What Do You Mean “Our” Republican Primaries, Joe?
Politics

What Do You Mean “Our” Republican Primaries, Joe?

“Reach out to your elected Republican representatives and tell them to please keep our primaries open,” Manchin said Wednesday.

Joe Manchin’s recent plea to reopen Republican primaries raises a simple question: What does he mean by “our” party?

Manchin was a registered Democrat for nearly 60 years. He built his entire political career: Governor, U.S. Senator, national power broker… inside the Democratic Party. He caucused with Democrats, voted with Democrats, voted for Chuck Schumer, and helped advance Democratic priorities in Washington. It was not until 2024, when his political usefulness to the party waned, that he suddenly discovered the “virtues” of independence and walked away from the label he wore for his entire adult life.

Now, just months later, Manchin is lecturing Republicans about how their primaries should work.
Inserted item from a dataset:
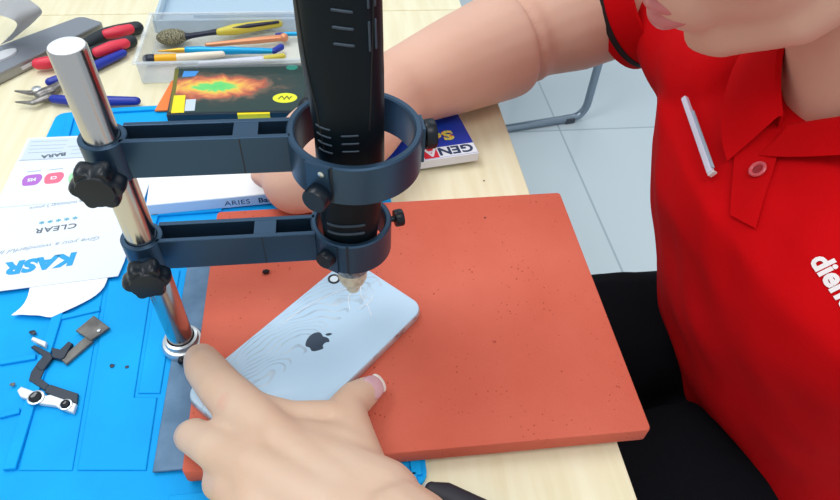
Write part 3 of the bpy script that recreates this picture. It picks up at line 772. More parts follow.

That alone should set off alarms.

Political parties are private organizations. They exist to promote shared values, ideas and candidates. A primary election is not a public free-for-all. It is the process by which party members choose who will represent them. Republicans are under no obligation to let longtime Democrats, newly minted independents, or political opportunists influence that choice.

Yet that is exactly what Manchin is advocating.

He frames his argument in the language of “fairness” and “competition,” but the reality is much simpler. Democrats and left-leaning independents cannot consistently win Republican elections on Republican ideas, so they want to change the rules. When you cannot persuade the base, you try to dilute it.

This is not about voter empowerment. It is about power.

Closed primaries protect ideological clarity and accountability. They ensure that Republican nominees are chosen by people who actually believe in Republican principles: limited government, personal responsibility, secure borders and constitutional conservatism. Opening primaries invites manipulation, strategic voting and candidates who campaign one way in a primary and govern another once in office.

West Virginia voters have seen this movie before.

Manchin himself is the proof. He ran as a “moderate” Democrat while enabling a national party that pushed policies deeply unpopular and hurtful to our state. Now, having shed the label but not the instincts, he is attempting to exert influence over a party he never belonged to and still does not represent.

When Joe Manchin says “our Republican primaries,” Republicans should answer clearly: They are not yours.

They belong to Republican voters. Not to Democrats who switched jerseys late in the game. Not to national groups searching for leverage. And not to politicians who spent decades opposing the very values those primaries exist to defend.